In a time where we're witnessing this convoluted foreplay between news and entertainment on daily basis, when CNN thinks it's acceptable journalistic practice for their contributors (not doctors, not even reporters) to publicly - and seriously - question Trump's sanity on-air, an instance of an editor telling his staff to do their jobs is seriously refreshing. Especially when it's well within the bounds of both reason and tradecraft.

There is zero evidence to the contrary that the WSJ reporters haven't been doing their jobs well. I'm not a big CNN fan but Carl Bernstein is one that brought up the mental health angle. I would say he knows a thing or two about journalism and I don't believe it's an unreasonable question to ask given some of the crazy stuff that comes out of his mouth from his fingers on twitter.
 
Mitch McConnell has 9% approval.

Paul Ryan 16%.

http://www.gallup.com/poll/1600/congress-public.aspx

If you scroll down you see where they ask people about their rep vs. most reps and there's a clear trend. It doesn't matter if 250 million American's disapprove of the Turtleman, if about 1 Million Kentuckians do he keeps his job.
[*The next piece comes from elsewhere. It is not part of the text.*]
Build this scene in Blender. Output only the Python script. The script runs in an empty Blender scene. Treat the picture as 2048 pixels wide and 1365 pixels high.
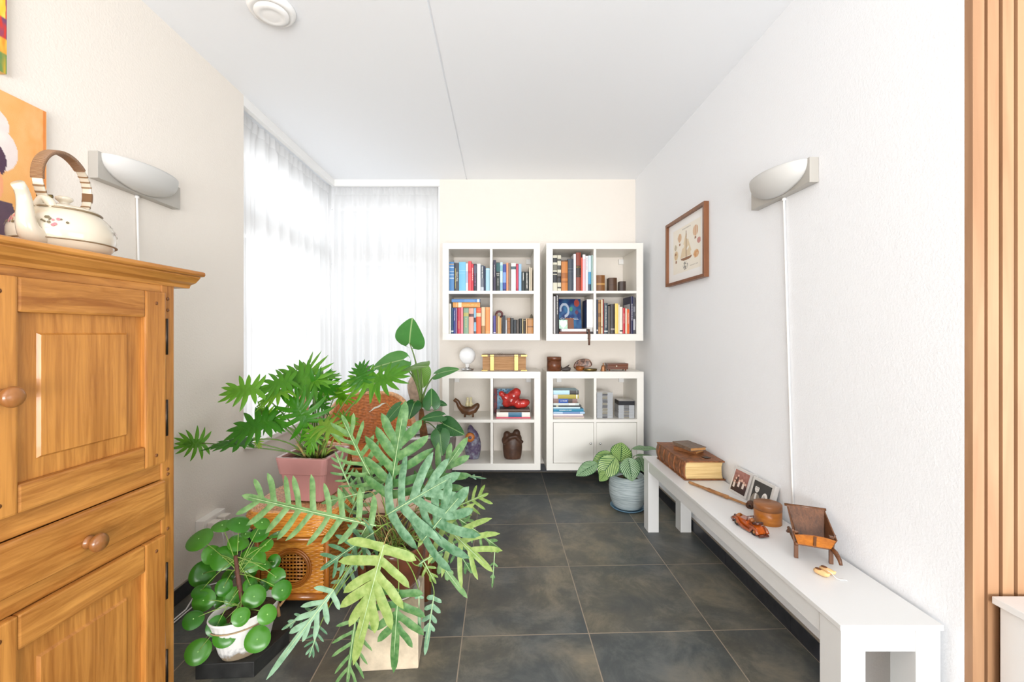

Trump can't keep his job if his approval ratings stay low. One of the reasons LBJ didn't run for re-election (election? I forget if he actually won one or just had Kennedy's coat tails the whole time) was because his approval ratings were tanking. Even presidents who lost re-election like Ford and GHWB had approval ratings around 50%.
 
64 over Goldwater.
It was written as the death of the GOP.

Congressional approval ratings began with Nixon during Watergate as a PR defense against Congressional impeachment
 
There is zero evidence to the contrary that the WSJ reporters haven't been doing their jobs well. I'm not a big CNN fan but Carl Bernstein is one that brought up the mental health angle. I would say he knows a thing or two about journalism and I don't believe it's an unreasonable question to ask given some of the crazy stuff that comes out of his mouth from his fingers on twitter.

Is Carl Bernstein a physician? Is he qualified to make that assessment? I'm not sure what he said exactly, and I wasn't referring to him with my original comment. My issue is with the "early-onset dementia" and "psychotically demented" comments on Don Lemon's show last night.

As for the WSJ, I am just talking about the article in question, not in general.
 
Is Carl Bernstein a physician? Is he qualified to make that assessment? I'm not sure what he said exactly, and I wasn't referring to him with my original comment. My issue is with the "early-onset dementia" and "psychotically demented" comments on Don Lemon's show last night.

As for the WSJ, I am just talking about the article in question, not in general.

All the sophisticated critiques of the media these days. Goodness.